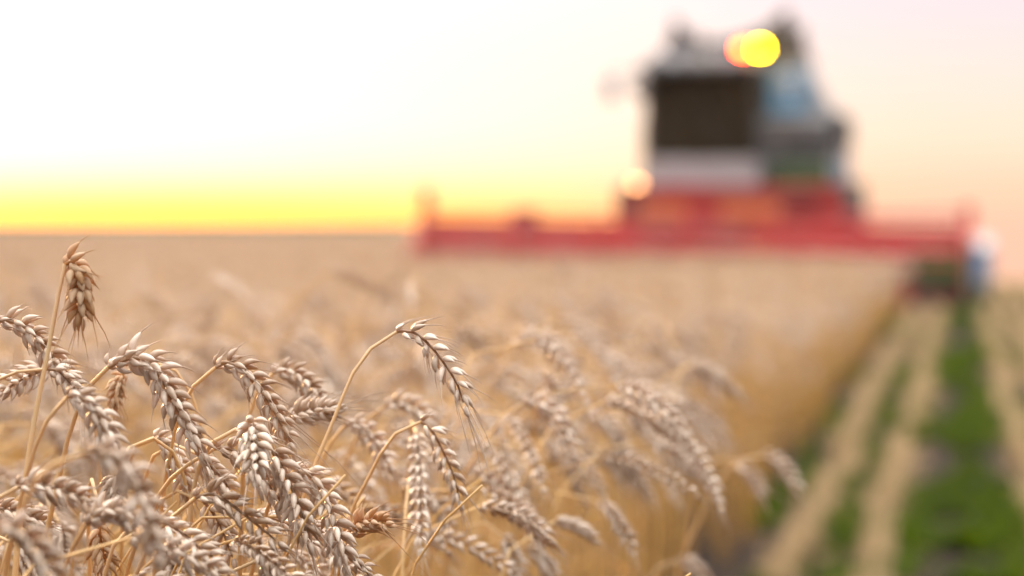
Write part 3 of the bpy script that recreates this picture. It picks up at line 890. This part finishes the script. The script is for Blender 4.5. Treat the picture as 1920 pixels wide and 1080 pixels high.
def build_field():
    rng = random.Random(11)
    tiles = [wheat_tile('crop_tile', 100 + k) for k in range(5)]
    pts, rot, scl, idx = [], [], [], []
    v = 3.05
    while v < 110:
        umin = -(0.46 * v + 3.5)
        u = -0.95 if v < HV - 0.15 else HU0 - 0.30
        u += 0.0
        while u > umin:
            uu = u + rng.uniform(-.03, .03)
            if u > -1.0 and v < HV - .15: uu = edge_u(v, rng) - 0.25
            x, y = uv(uu, v)
            pts.append((x, y, float(ground_z(x, y))))
            rot.append((0, 0, -TH + rng.choice((0, 0, 0, .12, -.12))))
            s = (rng.uniform(.93, 1.07) + 0.09 * noise.noise(Vector((u * .35, v * .22, 4.2)))) * (0.95 - 0.27 * float(sstep(3, 12, v)))
            scl.append((1, 1, s)); idx.append(rng.randrange(5)); u -= 0.5
        v += 0.5
    o = scatter('wheat_field', pts, rot, scl, idx, tiles)
    tag(o, 'dense ripe wheat crop filling the field behind the near stalks', 'wheat field', kind='stuff')
    # beyond: the top of the crop as one rough slab
    g = Geo(); vs = 109 + np.concatenate((np.linspace(0, 60, 40), np.geomspace(66, 4000, 40))); n2 = 60
    V = []
    for v in vs:
        for t in np.linspace(0, 1, n2):
            u = (HU0 - .3) * (1 - t) - t * (0.62 * v + 8)
            x, y = uv(u, v); V.append((x, y, float(ground_z(x, y)) + 0.60 + rng.uniform(-.03, .03)))
    q = [(i * n2 + j, i * n2 + j + 1, (i + 1) * n2 + j + 1, (i + 1) * n2 + j) for i in range(len(vs) - 1) for j in range(n2 - 1)]
    V = np.array(V); g.add(V, q)
    # its near face
    nn = V[:n2].copy(); nn[:, 2] -= .7
    g.add(np.vstack((V[:n2], nn)), [(j, n2 + j, n2 + j + 1, j + 1) for j in range(n2 - 1)])
    side = V[::n2].copy(); sl = side.copy(); sl[:, 2] -= 1.0; k = len(side)
    g.add(np.vstack((side, sl)), [(j, j + 1, k + j + 1, k + j) for j in range(k - 1)])
    tag(g.obj('distant_wheat', M['far'], smooth=False), 'far wheat crop running to the horizon on the left', 'wheat field', kind='stuff')


build_field()


# --- stubble, straw litter and weeds
def build_stubble():
    rng = random.Random(5)
    srcs = []
    for k in range(4):
        g = Geo()
        for i in range(120):
            x, y = rng.gauss(0, .020), rng.uniform(-.25, .25); h = rng.uniform(.04, .11)
            tl = np.array((rng.gauss(0, .25), rng.gauss(0, .25), 1.0)) * h
            tube(g, (np.array((x, y, -.01)), np.array((x, y, 0)) + tl), (.0021, .0018), 4, rng.uniform(.0, .6))
        for i in range(60):
            x, y = rng.gauss(0, .030), rng.uniform(-.28, .28); a = rng.uniform(0, 3.14); l_ = rng.uniform(.04, .14); z = rng.uniform(.004, .05)
            d = np.array((math.cos(a) * l_, math.sin(a) * l_, rng.uniform(-.01, .02)))
            tube(g, (np.array((x, y, z)), np.array((x, y, z)) + d), (.0019, .0017), 4, rng.uniform(0, .6))
        srcs.append(source('stubble_tuft', [(g, M['stubble'])]))
    us = [-0.505, -0.237, 0.276, 0.53]; u = 0.785
    while u < 13: us.append(u); u += 0.255
    pts, rot, scl, idx = [], [], [], []

    def put(u, v):
        if rng.random() < .08: return
        x, y = uv(u + rng.gauss(0, .02) + .035 * noise.noise(Vector((u * 5, v * .5, 1.7))), v)
        pts.append((x, y, float(ground_z(x, y)))); rot.append((0, 0, -TH + rng.choice((0, math.pi)))); scl.append((1.0, 1.02, rng.uniform(.85, 1.15))); idx.append(rng.randrange(4))
    for u in us:
        v = 2.0
        while v < 62:
            x, y = uv(u, v)
            if x < .28 * y + 2.5: put(u, v)
            v += .5
    u = HU0 + .1
    while u < -.55:
        v = 30.4
        while v < 60: put(u, v); v += .5
        u += .185
    o = scatter('stubble_rows', pts, rot, scl, idx, srcs)
    tag(o, 'pale cut stubble rows beside the standing wheat', 'stubble', kind='stuff')

    # weeds: small leafy tufts
    ws = []
    for k in range(5):
        g = Geo()
        for i in range(26):
            a = rng.uniform(0, 6.28); r_ = rng.uniform(0, .05); b0 = np.array((r_ * math.cos(a), r_ * math.sin(a), 0))
            P = leaf_path(b0, a + rng.uniform(-.8, .8), rng.uniform(.05, .12), R(rng.uniform(40, 85)), rng.uniform(.6, 2.2), rng, 6)
            wd = np.array((.3, .8, 1, .85, .5, .08)) * rng.uniform(.004, .011)
            ribbon(g, P, np.array((-math.sin(a), math.cos(a), 0)), wd, rng.uniform(0, .7), .2)
        ws.append(source('weed_tuft', [(g, M['weed'])]))
    pts, rot, scl, idx = [], [], [], []

    def patch(u, v): return 1.6 * noise.noise(Vector((u * 3.0, v * .55, 3.3))) + 1.1 * noise.noise(Vector((u * 8, v * 2.2, 8.1)))
    tries = 0
    while len(pts) < 2700 and tries < 200000:
        tries += 1
        v = 4.5 + 35.5 * rng.random() ** 1.4
        lane = rng.random()
        if lane < .66: u = rng.gauss(0.02, .17); thr = 0.6 if v > 9.5 else 0.3
        elif lane < .70: u = rng.gauss(-.37, .05); thr = 0.55
        elif lane < .75: u = rng.gauss(-.62, .05); thr = .45
        else: u = rng.uniform(.3, 7); v = rng.uniform(8, 42); thr = 0.3 - .02 * v
        if patch(u, v) < thr + rng.uniform(-.5, .5): continue
        if HV - 1.0 < v < 38 and u < .2: continue
        x, y = uv(u, v); s = rng.uniform(.5, 1.4)
        pts.append((x, y, float(ground_z(x, y)))); rot.append((0, 0, rng.uniform(0, 6.28))); scl.append((s, s, s * rng.uniform(.7, 1.2))); idx.append(rng.randrange(5))
    o = scatter('green_weeds', pts, rot, scl, idx, ws)
    tag(o, 'low green weeds growing between the stubble rows', 'weeds', kind='stuff')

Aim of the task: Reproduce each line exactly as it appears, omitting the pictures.

Answer:
Write part 3 of the bpy script that recreates this picture. It picks up at line 890. This part finishes the script. The script is for Blender 4.5. Treat the picture as 1920 pixels wide and 1080 pixels high.
def build_field():
    rng = random.Random(11)
    tiles = [wheat_tile('crop_tile', 100 + k) for k in range(5)]
    pts, rot, scl, idx = [], [], [], []
    v = 3.05
    while v < 110:
        umin = -(0.46 * v + 3.5)
        u = -0.95 if v < HV - 0.15 else HU0 - 0.30
        u += 0.0
        while u > umin:
            uu = u + rng.uniform(-.03, .03)
            if u > -1.0 and v < HV - .15: uu = edge_u(v, rng) - 0.25
            x, y = uv(uu, v)
            pts.append((x, y, float(ground_z(x, y))))
            rot.append((0, 0, -TH + rng.choice((0, 0, 0, .12, -.12))))
            s = (rng.uniform(.93, 1.07) + 0.09 * noise.noise(Vector((u * .35, v * .22, 4.2)))) * (0.95 - 0.27 * float(sstep(3, 12, v)))
            scl.append((1, 1, s)); idx.append(rng.randrange(5)); u -= 0.5
        v += 0.5
    o = scatter('wheat_field', pts, rot, scl, idx, tiles)
    tag(o, 'dense ripe wheat crop filling the field behind the near stalks', 'wheat field', kind='stuff')
    # beyond: the top of the crop as one rough slab
    g = Geo(); vs = 109 + np.concatenate((np.linspace(0, 60, 40), np.geomspace(66, 4000, 40))); n2 = 60
    V = []
    for v in vs:
        for t in np.linspace(0, 1, n2):
            u = (HU0 - .3) * (1 - t) - t * (0.62 * v + 8)
            x, y = uv(u, v); V.append((x, y, float(ground_z(x, y)) + 0.60 + rng.uniform(-.03, .03)))
    q = [(i * n2 + j, i * n2 + j + 1, (i + 1) * n2 + j + 1, (i + 1) * n2 + j) for i in range(len(vs) - 1) for j in range(n2 - 1)]
    V = np.array(V); g.add(V, q)
    # its near face
    nn = V[:n2].copy(); nn[:, 2] -= .7
    g.add(np.vstack((V[:n2], nn)), [(j, n2 + j, n2 + j + 1, j + 1) for j in range(n2 - 1)])
    side = V[::n2].copy(); sl = side.copy(); sl[:, 2] -= 1.0; k = len(side)
    g.add(np.vstack((side, sl)), [(j, j + 1, k + j + 1, k + j) for j in range(k - 1)])
    tag(g.obj('distant_wheat', M['far'], smooth=False), 'far wheat crop running to the horizon on the left', 'wheat field', kind='stuff')


build_field()


# --- stubble, straw litter and weeds
def build_stubble():
    rng = random.Random(5)
    srcs = []
    for k in range(4):
        g = Geo()
        for i in range(120):
            x, y = rng.gauss(0, .020), rng.uniform(-.25, .25); h = rng.uniform(.04, .11)
            tl = np.array((rng.gauss(0, .25), rng.gauss(0, .25), 1.0)) * h
            tube(g, (np.array((x, y, -.01)), np.array((x, y, 0)) + tl), (.0021, .0018), 4, rng.uniform(.0, .6))
        for i in range(60):
            x, y = rng.gauss(0, .030), rng.uniform(-.28, .28); a = rng.uniform(0, 3.14); l_ = rng.uniform(.04, .14); z = rng.uniform(.004, .05)
            d = np.array((math.cos(a) * l_, math.sin(a) * l_, rng.uniform(-.01, .02)))
            tube(g, (np.array((x, y, z)), np.array((x, y, z)) + d), (.0019, .0017), 4, rng.uniform(0, .6))
        srcs.append(source('stubble_tuft', [(g, M['stubble'])]))
    us = [-0.505, -0.237, 0.276, 0.53]; u = 0.785
    while u < 13: us.append(u); u += 0.255
    pts, rot, scl, idx = [], [], [], []

    def put(u, v):
        if rng.random() < .08: return
        x, y = uv(u + rng.gauss(0, .02) + .035 * noise.noise(Vector((u * 5, v * .5, 1.7))), v)
        pts.append((x, y, float(ground_z(x, y)))); rot.append((0, 0, -TH + rng.choice((0, math.pi)))); scl.append((1.0, 1.02, rng.uniform(.85, 1.15))); idx.append(rng.randrange(4))
    for u in us:
        v = 2.0
        while v < 62:
            x, y = uv(u, v)
            if x < .28 * y + 2.5: put(u, v)
            v += .5
    u = HU0 + .1
    while u < -.55:
        v = 30.4
        while v < 60: put(u, v); v += .5
        u += .185
    o = scatter('stubble_rows', pts, rot, scl, idx, srcs)
    tag(o, 'pale cut stubble rows beside the standing wheat', 'stubble', kind='stuff')

    # weeds: small leafy tufts
    ws = []
    for k in range(5):
        g = Geo()
        for i in range(26):
            a = rng.uniform(0, 6.28); r_ = rng.uniform(0, .05); b0 = np.array((r_ * math.cos(a), r_ * math.sin(a), 0))
            P = leaf_path(b0, a + rng.uniform(-.8, .8), rng.uniform(.05, .12), R(rng.uniform(40, 85)), rng.uniform(.6, 2.2), rng, 6)
            wd = np.array((.3, .8, 1, .85, .5, .08)) * rng.uniform(.004, .011)
            ribbon(g, P, np.array((-math.sin(a), math.cos(a), 0)), wd, rng.uniform(0, .7), .2)
        ws.append(source('weed_tuft', [(g, M['weed'])]))
    pts, rot, scl, idx = [], [], [], []

    def patch(u, v): return 1.6 * noise.noise(Vector((u * 3.0, v * .55, 3.3))) + 1.1 * noise.noise(Vector((u * 8, v * 2.2, 8.1)))
    tries = 0
    while len(pts) < 2700 and tries < 200000:
        tries += 1
        v = 4.5 + 35.5 * rng.random() ** 1.4
        lane = rng.random()
        if lane < .66: u = rng.gauss(0.02, .17); thr = 0.6 if v > 9.5 else 0.3
        elif lane < .70: u = rng.gauss(-.37, .05); thr = 0.55
        elif lane < .75: u = rng.gauss(-.62, .05); thr = .45
        else: u = rng.uniform(.3, 7); v = rng.uniform(8, 42); thr = 0.3 - .02 * v
        if patch(u, v) < thr + rng.uniform(-.5, .5): continue
        if HV - 1.0 < v < 38 and u < .2: continue
        x, y = uv(u, v); s = rng.uniform(.5, 1.4)
        pts.append((x, y, float(ground_z(x, y)))); rot.append((0, 0, rng.uniform(0, 6.28))); scl.append((s, s, s * rng.uniform(.7, 1.2))); idx.append(rng.randrange(5))
    o = scatter('green_weeds', pts, rot, scl, idx, ws)
    tag(o, 'low green weeds growing between the stubble rows', 'weeds', kind='stuff')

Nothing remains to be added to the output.